Both of these examples more closely resemble the current situation. These girls were under this abuser’s position of authority when his sin began, thus removing their ability to confront him directly. Furthermore, the position of youth minister is public by nature, so any sin committed in the context of that position is inherently a public matter, not a private one among individuals. Matthew 18:15–17 simply does not apply here.

Forgiveness and fellowship do not necessitate restoring the position of trust

The same chapter of Matthew makes it clear that we are commanded to forgive and that we have committed greater sin against God than any individual has committed against us. When Jesus Christ paid the debt to cover my sin, He paid the debt to cover my abuser’s sin as well. Forgiveness and fellowship can be given to committers of abuse, but they are predicated on repentance.

Let’s pretend that the current situation played out differently. Let’s say that when confronted with his sin, this youth minister publicly confessed before the congregation and asked for forgiveness. He stepped down from his position, attended a different congregation and refrained from any position of authority over youth. He offered to pay for counseling for the girls involved. These actions might have shown repentance.

However, even if this person had taken these steps, that does not mean that he should be restored to his role as youth minister. Positions of authority require more than just repentance but the demonstrated ability to withstand temptation and be trusted completely. If Jesus so warns against those who harm children, then we as his followers must take reasonable steps to assure that such acts are not committed again.

It is foolish to put someone, even a repentant, forgiven Christian, back in a position that is potentially tempting and in which he has previously shown that he cannot withstand the temptation nor chosen to take the way of escape (1 Corinthians 10:13). We must not restore someone to a position of trust which he is too weak to handle—it will damage his soul and the souls of his victims if he is tempted and chooses to sin again.

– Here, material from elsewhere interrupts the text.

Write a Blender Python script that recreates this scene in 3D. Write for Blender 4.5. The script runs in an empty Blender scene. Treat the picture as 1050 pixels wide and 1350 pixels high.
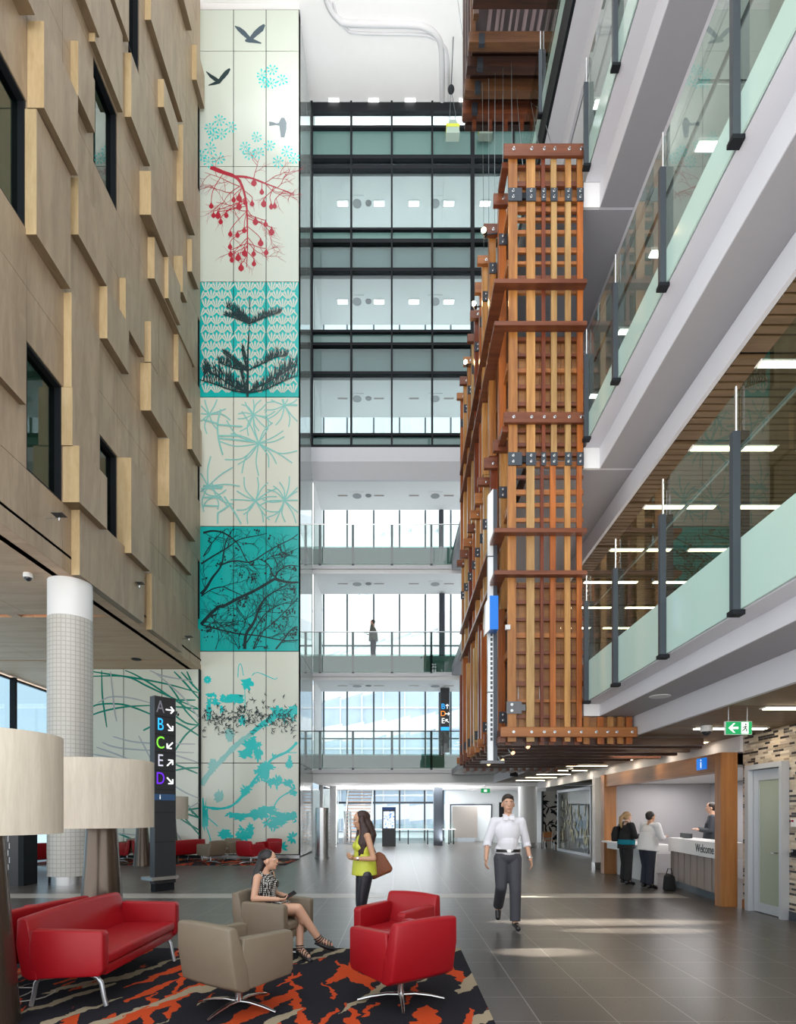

We must reflect God’s character in our response to abuse

One of the most disturbing parts of this narrative is how the leader of the local congregation responded to the youth minister’s sin. When these women were still teenagers, the local church leader knew about the sinful behavior of the youth minister, and he told them to be quiet. The youth minister was allowed to leave, and he went to another congregation. Some may see his leaving as obedience to Paul’s command to remove the sinner, but the sinner was not removed; he just relocated to another congregation. Paul didn’t say to send the sinner to Thessalonica; he said to remove him.

Friends, the people around us are watching the horror of sexual abuse by religious authority figures unfold before their eyes. The world does not need another excuse to turn from the God of creation; evolution, materialism, and false religion already abound! The abuses continually uncovered in the Catholic church and other religious institutions is giving the lost souls around us a reason not to seek the Lord—when the Lord in actuality condemns the abuse and is angry about it.

Unless the Lord’s faithful consistently cry out against such abuse, we let the world around us draw the false conclusion that God does not care—or worse, that he approves of such abuse of authority. How can we not defend his holy name, his justice, his goodness—to a world that so desperately needs it? Where are the Christians reminding the world that God loves children, called them to himself, and warned against one who would cause them to stumble?

We must listen to victims, be angry on their behalf, and show them that God is still good and that they are valuable to him. We must demand that perpetrators be held accountable, be removed from authority, and be prevented from causing further harm. God is forgiving and merciful, but he is just and so must we be.

If you know of a child who is being abused, report it to the proper authorities. May God help us to protect those who cannot protect themselves by removing abusers from authority in the hope that their souls—not their jobs—will be saved. May we defend God’s justice to the many souls who might heed the call of the gospel if only shown God’s complete and unfailing goodness.